#### Data to process
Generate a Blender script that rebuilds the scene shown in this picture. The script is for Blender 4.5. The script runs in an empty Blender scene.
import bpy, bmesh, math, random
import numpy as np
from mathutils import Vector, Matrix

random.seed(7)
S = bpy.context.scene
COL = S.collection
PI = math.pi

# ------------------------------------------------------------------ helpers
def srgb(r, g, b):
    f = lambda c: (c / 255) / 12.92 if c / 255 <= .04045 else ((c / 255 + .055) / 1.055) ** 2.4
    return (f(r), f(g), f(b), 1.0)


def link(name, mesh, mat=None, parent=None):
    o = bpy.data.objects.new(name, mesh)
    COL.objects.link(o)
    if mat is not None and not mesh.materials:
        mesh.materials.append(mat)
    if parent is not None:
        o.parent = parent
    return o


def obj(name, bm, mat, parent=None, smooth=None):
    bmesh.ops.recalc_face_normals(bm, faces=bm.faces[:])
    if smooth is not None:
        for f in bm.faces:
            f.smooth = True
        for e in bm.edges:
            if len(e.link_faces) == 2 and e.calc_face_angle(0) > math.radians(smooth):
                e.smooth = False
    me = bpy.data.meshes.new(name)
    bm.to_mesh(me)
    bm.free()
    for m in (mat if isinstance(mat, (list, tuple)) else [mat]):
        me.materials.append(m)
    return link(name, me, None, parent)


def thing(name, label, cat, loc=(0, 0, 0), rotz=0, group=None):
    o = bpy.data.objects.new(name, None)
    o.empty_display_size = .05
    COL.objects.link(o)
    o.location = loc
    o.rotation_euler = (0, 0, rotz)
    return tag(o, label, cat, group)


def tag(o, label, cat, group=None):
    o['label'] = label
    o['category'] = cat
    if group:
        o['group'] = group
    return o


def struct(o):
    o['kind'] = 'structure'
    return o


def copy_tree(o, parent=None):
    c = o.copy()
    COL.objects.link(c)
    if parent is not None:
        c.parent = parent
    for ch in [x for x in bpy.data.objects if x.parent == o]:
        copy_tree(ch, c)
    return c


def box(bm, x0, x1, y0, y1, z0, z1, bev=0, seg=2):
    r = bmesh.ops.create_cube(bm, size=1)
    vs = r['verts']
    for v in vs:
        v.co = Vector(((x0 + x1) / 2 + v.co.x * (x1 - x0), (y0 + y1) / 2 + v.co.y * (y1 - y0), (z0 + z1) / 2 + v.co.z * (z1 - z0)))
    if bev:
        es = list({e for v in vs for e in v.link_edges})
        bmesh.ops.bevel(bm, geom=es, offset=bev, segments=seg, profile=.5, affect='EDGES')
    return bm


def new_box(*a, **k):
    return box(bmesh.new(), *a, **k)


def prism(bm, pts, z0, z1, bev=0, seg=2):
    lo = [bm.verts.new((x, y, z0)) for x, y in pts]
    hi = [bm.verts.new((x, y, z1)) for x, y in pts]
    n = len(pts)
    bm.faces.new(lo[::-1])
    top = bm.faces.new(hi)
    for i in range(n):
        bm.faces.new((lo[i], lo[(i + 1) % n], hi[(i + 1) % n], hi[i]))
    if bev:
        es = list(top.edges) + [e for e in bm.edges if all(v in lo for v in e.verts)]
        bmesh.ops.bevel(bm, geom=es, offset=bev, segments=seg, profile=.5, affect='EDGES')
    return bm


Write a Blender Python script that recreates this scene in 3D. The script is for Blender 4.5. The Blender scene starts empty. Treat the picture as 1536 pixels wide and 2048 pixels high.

#### Given instruction
Go through the listing above and restate it word for word.

#### Exercise response
Generate a Blender script that rebuilds the scene shown in this picture. The script is for Blender 4.5. The script runs in an empty Blender scene.
import bpy, bmesh, math, random
import numpy as np
from mathutils import Vector, Matrix

random.seed(7)
S = bpy.context.scene
COL = S.collection
PI = math.pi

# ------------------------------------------------------------------ helpers
def srgb(r, g, b):
    f = lambda c: (c / 255) / 12.92 if c / 255 <= .04045 else ((c / 255 + .055) / 1.055) ** 2.4
    return (f(r), f(g), f(b), 1.0)


def link(name, mesh, mat=None, parent=None):
    o = bpy.data.objects.new(name, mesh)
    COL.objects.link(o)
    if mat is not None and not mesh.materials:
        mesh.materials.append(mat)
    if parent is not None:
        o.parent = parent
    return o


def obj(name, bm, mat, parent=None, smooth=None):
    bmesh.ops.recalc_face_normals(bm, faces=bm.faces[:])
    if smooth is not None:
        for f in bm.faces:
            f.smooth = True
        for e in bm.edges:
            if len(e.link_faces) == 2 and e.calc_face_angle(0) > math.radians(smooth):
                e.smooth = False
    me = bpy.data.meshes.new(name)
    bm.to_mesh(me)
    bm.free()
    for m in (mat if isinstance(mat, (list, tuple)) else [mat]):
        me.materials.append(m)
    return link(name, me, None, parent)


def thing(name, label, cat, loc=(0, 0, 0), rotz=0, group=None):
    o = bpy.data.objects.new(name, None)
    o.empty_display_size = .05
    COL.objects.link(o)
    o.location = loc
    o.rotation_euler = (0, 0, rotz)
    return tag(o, label, cat, group)


def tag(o, label, cat, group=None):
    o['label'] = label
    o['category'] = cat
    if group:
        o['group'] = group
    return o


def struct(o):
    o['kind'] = 'structure'
    return o


def copy_tree(o, parent=None):
    c = o.copy()
    COL.objects.link(c)
    if parent is not None:
        c.parent = parent
    for ch in [x for x in bpy.data.objects if x.parent == o]:
        copy_tree(ch, c)
    return c


def box(bm, x0, x1, y0, y1, z0, z1, bev=0, seg=2):
    r = bmesh.ops.create_cube(bm, size=1)
    vs = r['verts']
    for v in vs:
        v.co = Vector(((x0 + x1) / 2 + v.co.x * (x1 - x0), (y0 + y1) / 2 + v.co.y * (y1 - y0), (z0 + z1) / 2 + v.co.z * (z1 - z0)))
    if bev:
        es = list({e for v in vs for e in v.link_edges})
        bmesh.ops.bevel(bm, geom=es, offset=bev, segments=seg, profile=.5, affect='EDGES')
    return bm


def new_box(*a, **k):
    return box(bmesh.new(), *a, **k)


def prism(bm, pts, z0, z1, bev=0, seg=2):
    lo = [bm.verts.new((x, y, z0)) for x, y in pts]
    hi = [bm.verts.new((x, y, z1)) for x, y in pts]
    n = len(pts)
    bm.faces.new(lo[::-1])
    top = bm.faces.new(hi)
    for i in range(n):
        bm.faces.new((lo[i], lo[(i + 1) % n], hi[(i + 1) % n], hi[i]))
    if bev:
        es = list(top.edges) + [e for e in bm.edges if all(v in lo for v in e.verts)]
        bmesh.ops.bevel(bm, geom=es, offset=bev, segments=seg, profile=.5, affect='EDGES')
    return bm


Write a Blender Python script that recreates this scene in 3D. The script is for Blender 4.5. The Blender scene starts empty. Treat the picture as 1536 pixels wide and 2048 pixels high.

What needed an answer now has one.